Прижизненные бюсты Ленина, Троцкого, Луначарского хороши тем, что лидеры молодой страны еще не оформились в мертвенные изваяния. На лице вождя можно увидеть какую-то очень живую складку, будто рука скульптора специально дрогнула, чтобы очеловечить образ. С другой стороны, скульпторы обращаются к классикам прошлого, которым открыт путь в новую эру, как Спартаку и Робеспьеру. Забавный штрих выставки – проект Алексея Бабичева памятника Ибсену: великий драматург тут не грузный кабинетный муж, а античный герой с завидной мускулатурой и голыми ягодицами, экспрессивно поднявший камень.

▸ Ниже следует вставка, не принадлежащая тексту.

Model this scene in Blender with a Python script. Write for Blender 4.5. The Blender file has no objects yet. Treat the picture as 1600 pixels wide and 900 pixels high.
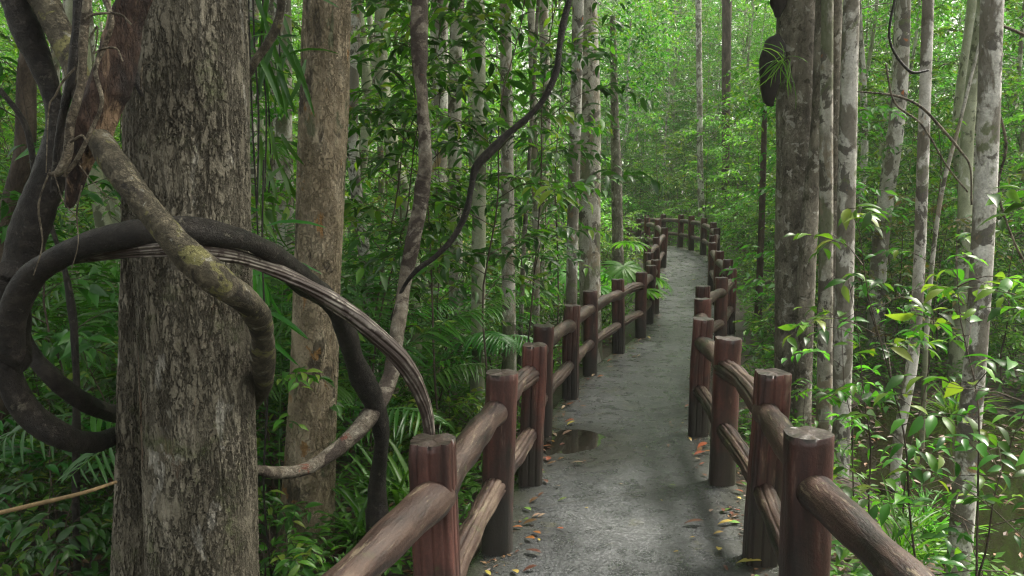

Стихийную силу и хаос революции удалось передать и кураторам грандиозной выставки «Зимний дворец и Эрмитаж в 1917 году». Но там революция отражена трагически, красная подсветка зловеще выделяет экспонаты на мрачном фоне. Мол, сгустились тучи над Россией. Тумба с расклеенными газетами, кинохроника и фотографии создают иллюзию ожившего прошлого. В Русском музее же обошлись без исторической документальности, здесь в центре внимания «жизнетворчество» эпохи, чистая ее поэзия, даже сказочность. Преобладает мажорная колористика, если мерцает трагедия – то оптимистическая. А трагические смыслы, конечно, возникают. И дело не только в подсознательной оглядке художников на недавнее прошлое, когда на улицах Петрограда лилась кровь, но и в тревожных предчувствиях. В этом смысле эффектны графические листы из собрания петербургского Театрального музея – в завершение экспозиции. Это эскизы занавесов к разным спектаклям, в целом создающие образ яркого праздничного занавеса, который тревожно замер перед началом неведомого спектакля. Какого – неизвестно, но хорошего не жди.